Introducing: The Life and Times of a small horse farm, it's human and animal family,living in the middle of the big woods of Pennsylvania. We're all journeying through life, enjoying the blessings of a great God, he has revealed His great love for us in His Son!

Wednesday, March 18, 2009

The Fisher




Amazing how a very ugly, furry carcass will draw menfolk from far and wide. Tonight there was some strange sort of man-party on my porch as they gathered to see...THE FISHER. The story begins as my hubby finds this dead carcass along the roadside and does what every he-man would do, he picks it up and brings it home (in my pink storage container.) I feel the pull of the homeschool moment coming on, a teaching occasion, we can learn about the Fisher. I'm not quite jumping for joy at his arrival, but the whirr of excitement begins...Calls to knowlegeable "Fisher-men," contacting friends, neighbors, game officers. Apparently these guys are not too common. He is in the weasel family and is about 3 feet long. So all the men gather on my front porch, in the dark, talking about and examing the carcass. I am not present, this is a testosterone charged circle and I don't want to get too near the glow. My husband forgets he hasn't eaten his dinner, as it sits in the oven petrifying in the name of the man-circle. Real men don't need dinner. If they get hungry enough, maybe they'll even eat that Fisher. It ends quietly with all the neighboring tribesmen returning to their clans. And my husband is left alone, to ask his wife, that would be me, if he may put the carcass in the freezer beside the fish sticks and chicken legs. The 3 ft long carcass. I haven't looked yet, I may not look at all. He promised it would be gone in one week. Maybe we could live without frozen food for a week.



Mark 1:17 And Jesus said to them, “Follow me, and I will make you become fishers of men.”
Recent sunset on the farm.

Tuesday, March 17, 2009

Sweet Reward

Newborn love.

These days are good, when I remember where I've been. These days are good when I don't. These days are a reward for having laid an offering of wee ones before you, helpless to nurture what I could not comprehend. Somehow, they fly. It is a miracle that you use the helpless to raise the helpless, but it is part of your design, and it is perfect. When now I begin to see the spark of what they are to become, what a joy. It is not for me to receive any praise or due, because I was the helpless and you were the helper. How many times I cried in not knowing. How many times I cried for you to take me away from this task you bestowed. I knew I could not go on. You knew I could. Thank you for receiving my offering to you. Thank you for multiplying it and making it something that may feed the many. Thank you for my children, how blessed I am to have been molded by you through their little hands.

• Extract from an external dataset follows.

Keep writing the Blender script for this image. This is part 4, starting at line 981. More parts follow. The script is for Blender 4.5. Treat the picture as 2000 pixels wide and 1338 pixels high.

Psalm 127:3 Behold, children are a heritage from the Lord,
the fruit of the womb a reward.

Wednesday, March 4, 2009

Overdue... a prayer

Red and White
Longing, I am longing to be real with you to you today. Lord, I have hidden from this keyboard. I ponder the whys and wonder if in some way I may be hiding from some "thing" that you want to speak to me. The act of hiding from truth is a dangerous affair, leading to no good thing. It's core is unbelief, questioning of the goodness of the Holy. Perhaps, I'm hiding from the looking. Writing probes the heart in some way, that is unexplainable. I see what I could not see and maybe what I don't want to see. A mirror or magnifyer, either, revealing things You need for me to see. So, here I am, a tad reluctant, but asking to see. What is it Lord, that is askew? Show me where I'm missing the mark. I'm not to fear, you are slow to anger, and quick to listen, as I'm to be. You flood my heart with Grace, love, peace, your nearness is my good. You gently show me how I can be right, like You. It's in the blood, it is the scarlet that makes white, brings light to darkness, removes all need and want of hiding. Oh the blood of Jesus, that washes white as snow.